Despite the ongoing threat of decidedly inclement weather, I once again managed to elude rain today and, even better, saw a trio of excellent films.
My first screening of the day was the mid-length documentary, i bought a rainforest (7/8), which turned out to be a wonderful, moving, infuriating and yet remarkably hopeful little film packed into a trim 58 minutes. In it, co-director Jacob Andrén decides to find out what, if anything, happened to money he raised as a boy for a “save the rainforest” program. Trekking to South America, Jacob runs face first into the ecological realities of the ongoing deforestation, but also rediscovers some of the preservational drive that spurred him and his classmates (and children around the world) to action some 20 years earlier.
Just as good as the film was the insightful post-screening Q&A, during which Andrén and his co-director, Helena Nygren, discussed environmentalism and idealism, and how – in the face of so many ecological documentaries painting an “it’s too late, we’re doomed” picture – they wanted to make a movie that proves, despite the odds, every little bit really does help and does make a difference. And they more than succeeded.
[For more on the filmmakers’ conservation ties, and how to donate to the groups featured in the doc, visit their official website.]
Intermission: evidently, there was some sort of HotDocs-sponsored FREE (!) barbecue on Cumberland Avenue this afternoon, but I missed it. I saw plenty of folks with hot dogs and pop, but I was sprinting from one screening to the next and didn’t have time to get some gratis grub. Alas.
Next up was The World According to Ion B. (7/8), an incredibly moving profile of Ion Barladeanu, a 63-year-old homeless man and alcoholic living in Bucharest… who’s also a brilliant artist. With tattered suitcases and old shopping bags filled with decades’ worth of his astonishing collage work, Barladeanu calls a garbage-filled alley home. And, when his talent is discovered and the spotlight of the art world slowly turns towards him, the only thing he asks for is a bicycle. A life of hardship and struggle gets easier in some ways, but more difficult in others, and some of the most poignant moments in the film come when he attempts to revisit his childhood home (he doesn’t belong) and becomes an outsider amid the ardent enthusiasts clamoring for his art (he doesn’t belong with them, either). The final two scenes in this documentary were so quietly powerful that tears were running down my cheeks.

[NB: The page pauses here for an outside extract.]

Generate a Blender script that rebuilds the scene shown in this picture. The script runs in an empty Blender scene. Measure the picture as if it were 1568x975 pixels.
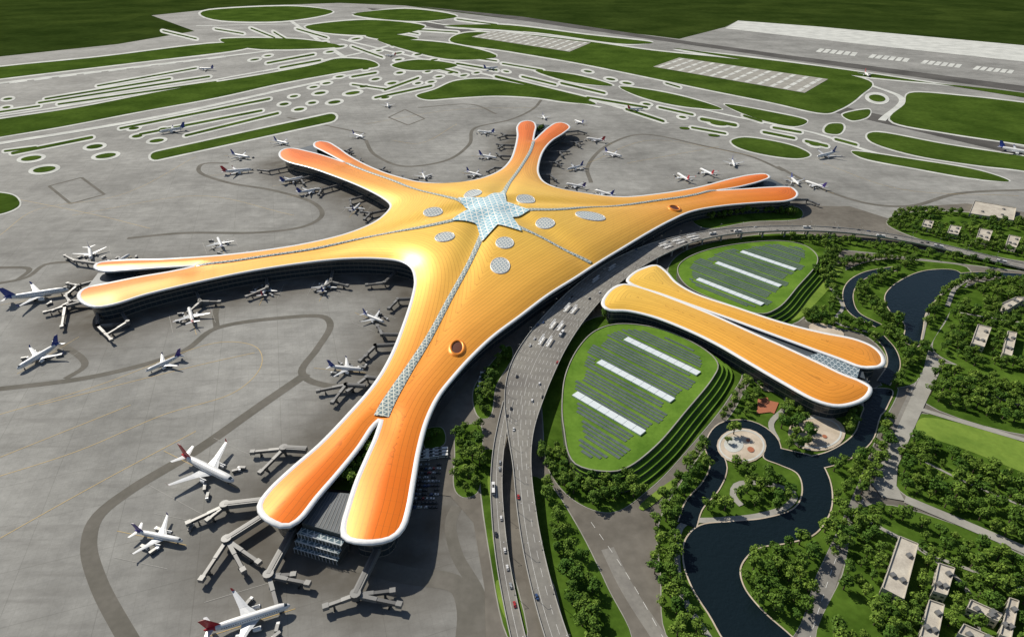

My last film of the day was Joan Rivers: A Piece of Work (7/8) which, as its title suggests, offers an up-close-and-personal glimpse into a year in the life of the famed comedian. Hilarious and occasionally surprisingly heartfelt, the film follows Rivers as she polishes a play about her life and takes it across the pond, does her time on Celebrity Apprentice and criss-crosses the country for book signings and club gigs and promotional appearances. While Rivers’ sharp wit and even sharper mind take center stage for much of the doc, it’s in the quieter, more introspective sequences and moments – like her annual Thanksgiving practice of delivering meals to shut-ins, or her heartbreak at severing ties with her longtime manager – that the audience gets to see her tender side, which is often well-protected by the walls of her acerbic public persona.
And, in many ways, it’s that kind of intimate access to the lives of others that makes HotDocs such an emotional experience. Year after year, film after film, audiences get know all manner of fascinating, courageous, controversial, colorful, kooky, heartbreaking and heroic people and, for about 90 minutes, spend some time engaged in their life experiences.
To that end, and on a somber note, while waiting in line for … Piece of Work I found out that one of the “stars” of last year’s festival – Eva Markvoort – died on March 27th. She was the vibrant and hopeful 23-year-old subject of 65_RedRoses, a documentary chronicling her struggle with cystic fibrosis and her desperate search for a double-lung transplant. At the end of that film, she’d received her new lungs and was enthusiastically ready to take on the world. But, well after shooting was completed and well after last year’s fest, her body rejected those lungs.
I remember her shocking-pink hair, which made her easy to spot out and about at screenings last year, so the news of her death tonight was surprisingly jarring (especially since I overheard it being mentioned matter-of-factly by someone else in line) and, having witnessed a piece of her difficult journey, I felt a distinct sadness. It also served as a reminder that, unlike the main characters in fictional films, the people opening up their lives in a documentary are real, and they do go on living, and dying, after the camera stops rolling.